The collaboration will initially run until 2016 and may indeed involve some GSK brands adorning McLaren race-cars.  In essence, though, GSK has chosen McLaren as its partner in order to tap into practices that will give GSK a sustained competitive business advantage – through access to McLaren’s accumulated expertise in using planning processes, data modelling tools and forecasting methodologies, and in deploying human resources.  This comes hot on the heels of McLaren’s work in advising the Air-Traffic Controllers at London’s Heathrow Airport.  These are giant examples of applying the lessons learnt in racing cars at the highest level to other disciplines and activities.

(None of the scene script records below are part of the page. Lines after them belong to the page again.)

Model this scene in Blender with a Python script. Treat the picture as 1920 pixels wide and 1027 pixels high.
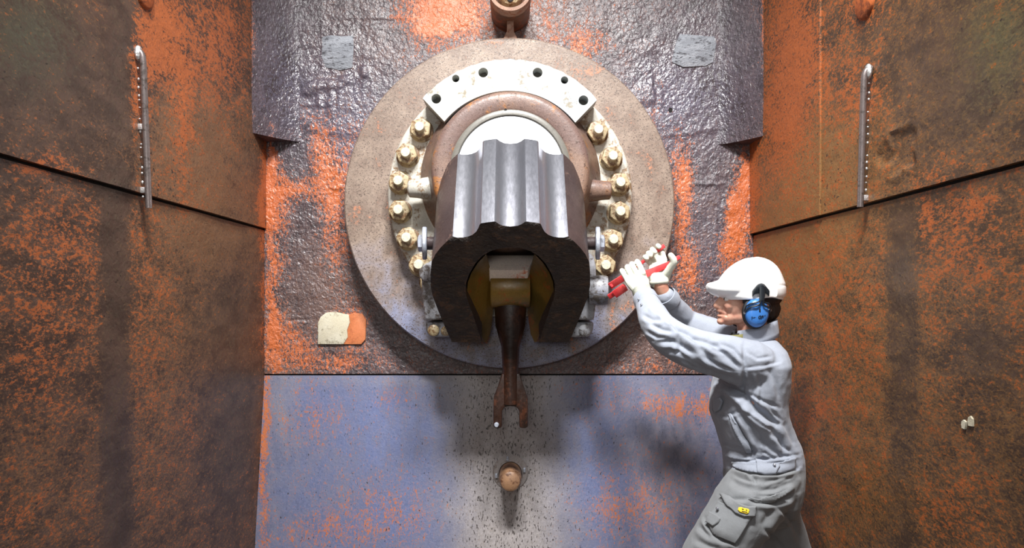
import bpy, bmesh, math, random
import numpy as np
from mathutils import Vector, Matrix

# ------------------------------------------------------------------ camera, world, lights
for o in list(bpy.data.objects):
    bpy.data.objects.remove(o)
scene = bpy.context.scene
COL = scene.collection
F, D, ZC, HX, HY = 1280.0, 3.413, 1.53, 960.0, 559.0   # focal length in px, camera distance to the back wall, eye height

cam_d = bpy.data.cameras.new('camera')
cam_d.sensor_width = 36.0
cam_d.lens = 36.0 * F / 1920.0
cam_d.shift_y = (HY - 513.5) / 1920.0
cam_d.clip_start = 0.05
cam = bpy.data.objects.new('camera', cam_d)
cam.location = (0, -D, ZC)
cam.rotation_euler = (math.radians(90), 0, 0)
COL.objects.link(cam)
scene.camera = cam

world = bpy.data.worlds.new('world')
scene.world = world
world.use_nodes = True
world.node_tree.nodes['Background'].inputs[0].default_value = (0.86, 0.92, 1.0, 1)
world.node_tree.nodes['Background'].inputs[1].default_value = 0.06

def area_lamp(name, loc, target, sx, sy, power, color=(1, 1, 1), spread=180):
    l = bpy.data.lights.new(name, 'AREA')
    l.shape = 'RECTANGLE'
    l.size, l.size_y = sx, sy
    l.energy = power
    l.color = color
    l.spread = math.radians(spread)
    o = bpy.data.objects.new(name, l)
    o.location = loc
    o.rotation_euler = (Vector(target) - Vector(loc)).to_track_quat('-Z', 'Y').to_euler()
    COL.objects.link(o)
    return o

area_lamp('work_lamp_west', (-0.36, -2.60, 4.50), (-0.04, -0.25, 0.85), 0.50, 0.36, 46, (1.0, 0.985, 0.97), 84)
area_lamp('work_lamp_east', (0.42, -2.60, 4.50), (0.06, -0.25, 0.85), 0.50, 0.36, 46, (1.0, 0.985, 0.97), 84)
area_lamp('flash_west', (-1.15, -4.45, 3.4), (-0.2, 0.0, 1.6), 0.5, 0.5, 4, (0.93, 0.96, 1.0), 90)
area_lamp('flash_east', (1.15, -4.45, 3.4), (0.2, 0.0, 1.6), 0.5, 0.5, 4, (0.93, 0.96, 1.0), 90)
area_lamp('photo_lamp', (-0.25, -4.45, 1.85), (0.0, 0.0, 1.3), 0.6, 0.5, 4, (1.0, 0.96, 0.90), 90)

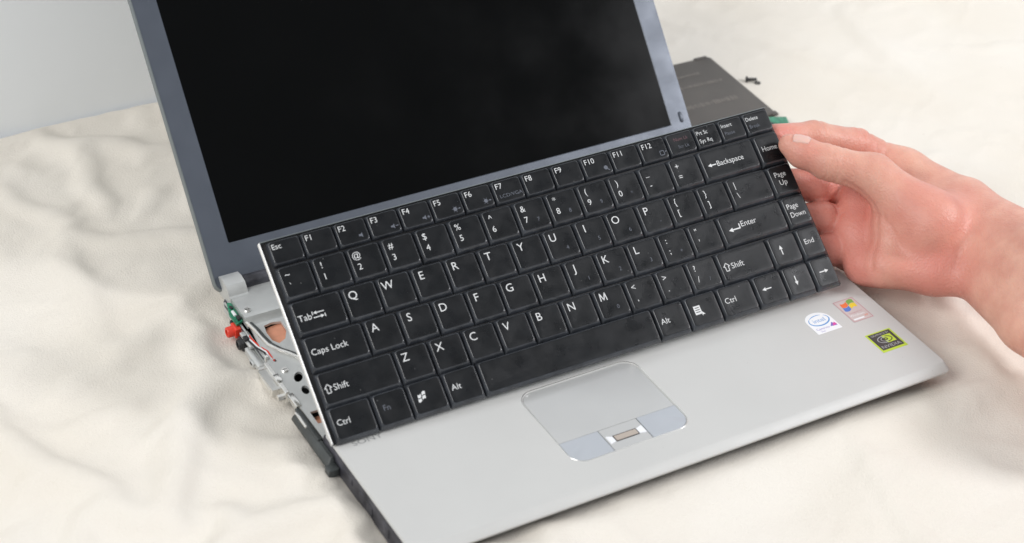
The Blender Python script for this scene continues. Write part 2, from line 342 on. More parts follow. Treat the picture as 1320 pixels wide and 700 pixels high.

GSK will build a mission control facility at its London HQ which will be based on McLaren’s Formula One race control module and the two companies are also to construct a Centre of Learning alongside McLaren’s futuristic base on the outskirts of Woking in Surrey. Andrew Witty, who is the CEO of GSK, commented:  “McLaren has an unparalleled reputation for innovation, built on rigorous analysis and fast decision-making.  This partnership is another example of GSK looking outside its sector for inspiration and fresh perspectives on how we can achieve our strategic goals in an ever more challenging and fast-changing business environment”.

In today’s operating climate, anyone who seeks external cash to go motor-racing has to work out how their backers’ and partners’ commercial objectives may be achieved.   No projected outcomes translate into no cash received.  And broken promises this year mean no money next year.

The application of lessons and techniques emanating from performance engineering to the wider world might at last persuade the public and consumer at large that motor-sport might not be a totally self-centred and vacuous activity after all.